Mulcahy is experimenting with his voice here, finding new sounds to bring his
odd and often dour characters to life. The sense of alienation and ennui that
runs through Fathering seems to parallel his feelings about the slow
demise of Miracle Legion, who wasted away as their career was put on hold by a
big-label deal that went south. His re-emergence as a lone troubadour with a
dark worldview is a triumph of sorts, and even the sourest of these songs has
an underpinning of hope. (Write to Mezzotint at Box 1634, New Haven,
Connecticut 06507.)
-- Ted Drozdowski
*** Finley Quaye
MAVERICK A STRIKE
(550 Music)
Singer Finley Quaye
isn't just Tricky's uncle -- he's the melancholy trip-hop star's alter ego.
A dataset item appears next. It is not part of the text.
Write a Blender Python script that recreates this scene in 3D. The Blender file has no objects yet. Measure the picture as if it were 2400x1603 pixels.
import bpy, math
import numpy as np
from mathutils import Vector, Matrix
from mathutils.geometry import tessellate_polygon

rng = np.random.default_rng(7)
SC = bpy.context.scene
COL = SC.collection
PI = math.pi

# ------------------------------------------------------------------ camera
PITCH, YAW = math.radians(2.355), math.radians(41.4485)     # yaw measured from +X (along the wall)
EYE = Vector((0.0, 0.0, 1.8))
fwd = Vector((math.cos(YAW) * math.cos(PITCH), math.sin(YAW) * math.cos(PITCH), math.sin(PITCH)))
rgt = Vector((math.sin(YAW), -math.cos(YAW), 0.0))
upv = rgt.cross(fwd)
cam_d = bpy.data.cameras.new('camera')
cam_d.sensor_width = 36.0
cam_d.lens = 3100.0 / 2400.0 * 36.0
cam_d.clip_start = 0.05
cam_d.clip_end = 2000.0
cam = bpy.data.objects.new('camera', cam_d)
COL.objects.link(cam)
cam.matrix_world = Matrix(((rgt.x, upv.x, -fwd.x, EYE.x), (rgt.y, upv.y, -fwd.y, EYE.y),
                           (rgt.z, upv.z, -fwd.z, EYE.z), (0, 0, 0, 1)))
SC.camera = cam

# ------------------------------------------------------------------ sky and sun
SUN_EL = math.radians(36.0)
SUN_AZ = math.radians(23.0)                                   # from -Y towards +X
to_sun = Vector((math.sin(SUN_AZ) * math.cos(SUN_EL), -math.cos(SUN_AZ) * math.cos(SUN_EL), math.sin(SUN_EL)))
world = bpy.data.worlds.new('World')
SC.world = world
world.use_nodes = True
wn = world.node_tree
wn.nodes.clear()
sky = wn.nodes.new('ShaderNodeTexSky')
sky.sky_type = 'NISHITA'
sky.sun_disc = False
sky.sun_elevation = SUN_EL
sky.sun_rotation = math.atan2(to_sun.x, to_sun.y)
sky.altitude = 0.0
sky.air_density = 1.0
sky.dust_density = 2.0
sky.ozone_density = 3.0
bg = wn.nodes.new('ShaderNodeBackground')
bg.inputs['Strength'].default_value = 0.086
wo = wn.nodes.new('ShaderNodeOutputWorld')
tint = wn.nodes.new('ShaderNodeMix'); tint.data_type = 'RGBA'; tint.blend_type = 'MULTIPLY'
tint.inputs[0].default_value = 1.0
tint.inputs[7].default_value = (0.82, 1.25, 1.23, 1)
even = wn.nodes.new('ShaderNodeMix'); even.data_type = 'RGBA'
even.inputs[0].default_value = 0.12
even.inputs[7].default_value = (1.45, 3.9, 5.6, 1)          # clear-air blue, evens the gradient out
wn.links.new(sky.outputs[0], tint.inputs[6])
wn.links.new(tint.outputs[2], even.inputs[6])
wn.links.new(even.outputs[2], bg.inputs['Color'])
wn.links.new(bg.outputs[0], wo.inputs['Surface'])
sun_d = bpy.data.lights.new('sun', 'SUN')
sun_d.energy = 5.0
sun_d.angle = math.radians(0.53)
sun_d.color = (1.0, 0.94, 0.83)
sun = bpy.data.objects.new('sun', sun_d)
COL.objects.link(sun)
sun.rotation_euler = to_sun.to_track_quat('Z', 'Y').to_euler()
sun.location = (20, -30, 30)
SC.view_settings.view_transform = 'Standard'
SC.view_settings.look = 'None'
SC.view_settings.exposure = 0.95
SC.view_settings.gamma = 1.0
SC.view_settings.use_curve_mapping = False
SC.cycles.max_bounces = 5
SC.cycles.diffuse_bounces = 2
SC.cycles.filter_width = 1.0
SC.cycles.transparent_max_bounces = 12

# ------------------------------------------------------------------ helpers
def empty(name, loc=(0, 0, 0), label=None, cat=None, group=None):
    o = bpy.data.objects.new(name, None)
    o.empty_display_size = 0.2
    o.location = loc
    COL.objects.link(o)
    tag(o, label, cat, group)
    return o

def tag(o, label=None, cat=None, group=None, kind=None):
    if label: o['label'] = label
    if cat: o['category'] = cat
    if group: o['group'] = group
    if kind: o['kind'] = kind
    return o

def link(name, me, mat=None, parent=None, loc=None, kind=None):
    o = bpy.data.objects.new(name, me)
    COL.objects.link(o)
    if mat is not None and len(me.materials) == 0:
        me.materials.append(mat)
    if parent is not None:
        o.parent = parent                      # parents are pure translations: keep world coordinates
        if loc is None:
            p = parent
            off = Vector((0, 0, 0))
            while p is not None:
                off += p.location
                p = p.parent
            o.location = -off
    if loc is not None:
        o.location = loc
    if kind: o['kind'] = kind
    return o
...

Whereas Tricky is all doom and gloom, the 23-old Quaye sounds bright and
cheerful on this full-length debut. Quaye, who is part Ghanaian and part
Scottish, sings about the life-affirming beauty of clear skies ("Sunday
Shining") and the passion of true love ("It's Great When We're Together") with
heartfelt sincerity. His near-falsetto voice and slightly affected patois suits
both the slow R&B groove of "Even After All" and the skittish dub reggae
beats of the Lee "Scratch" Perry-influenced "Ride On and Turn the People On."
Quaye didn't win a Brit Music Award this year for nothing -- his soulful voice
recalls the likes of Al Green, Bob Marley, and Sam Cooke, and his material is
nearly as timeless.
-- Jeff Niesel
*** Curlew
FABULOUS DROP
(Cuneiform)
Curlew have long been one
of new music's more affably twisted bands, with a keen sense of humor and a
firm grasp of popular music. With cellist Tom Cora and drummer Pippin Barnett
departed, guitarist Chris Cochrane and drummer Kenny Wolleson join founding
saxophonist George Cartwright and guitarist Davey Williams, as well as longtime
bassist Ann Rupel. They never sweat segues from reggae to rock to odd meters to
free-jazz deconstructions. And the album's emotional range -- from the breezy
title track to the righteous anger of "Not Innocent" to the wistful "Neither
Baby" -- is as broad as the band's command of different genres. The two
guitarists tug and tear maniacally at the bass grooves on "Blood Meridian"
while Cartwright rails in jagged, acid-edged shards of melody. "Argon" swings
from cartoony exaggeration to dead-serious soul searching in the blink of an
eye. On "Crazy Feet, Sensible Shoes," musical toys add an absurd touch to some
raucously gleeful blues-rock guitar and rasping saxophone soloing. Curlew have
been at this sort of thing for nearly 20 years, and they still make it sound
fresh, provocative, and entertaining.
-- Ed Hazell
*1/2 Adam F
COLOURS
(Astralwerks)
Junglist Adam F's debut full-length
really ought to be packaged with an oversized hardbound book crammed with
pictures of spiral galaxies and healing crystals. An ever-so-tasteful coffee
table is exactly where this unadventurous package of F's 1995-'97 singles
belongs. That's not to imply that Colours lacks musical ideas; it's just
that the arrangements don't stray a millimeter from the hidebound form of the
dance-floor jungle anthem. All the signatures of "jazzy" jungle are there:
muted trumpets, synth washes, and restrained but funky drum programming.
Indeed, the high point is "73," which channels the improvisational intensity of
a jazz-fusion combo into jungle's swirling polyrhythms.
But the rest (with the partial exception of the shuffle-funk "F Jam") devolves
into jungle-by-numbers -- you know the jig is up when you hear those hackneyed
police-car-siren samples. Even Roni Size, the current master rethinker of
jungle's place in the pop universe, can't seem to find any room for innovation
on his remix of F's signature hit "Circles." Dystopia has never sounded so
pretty, and that's precisely the problem.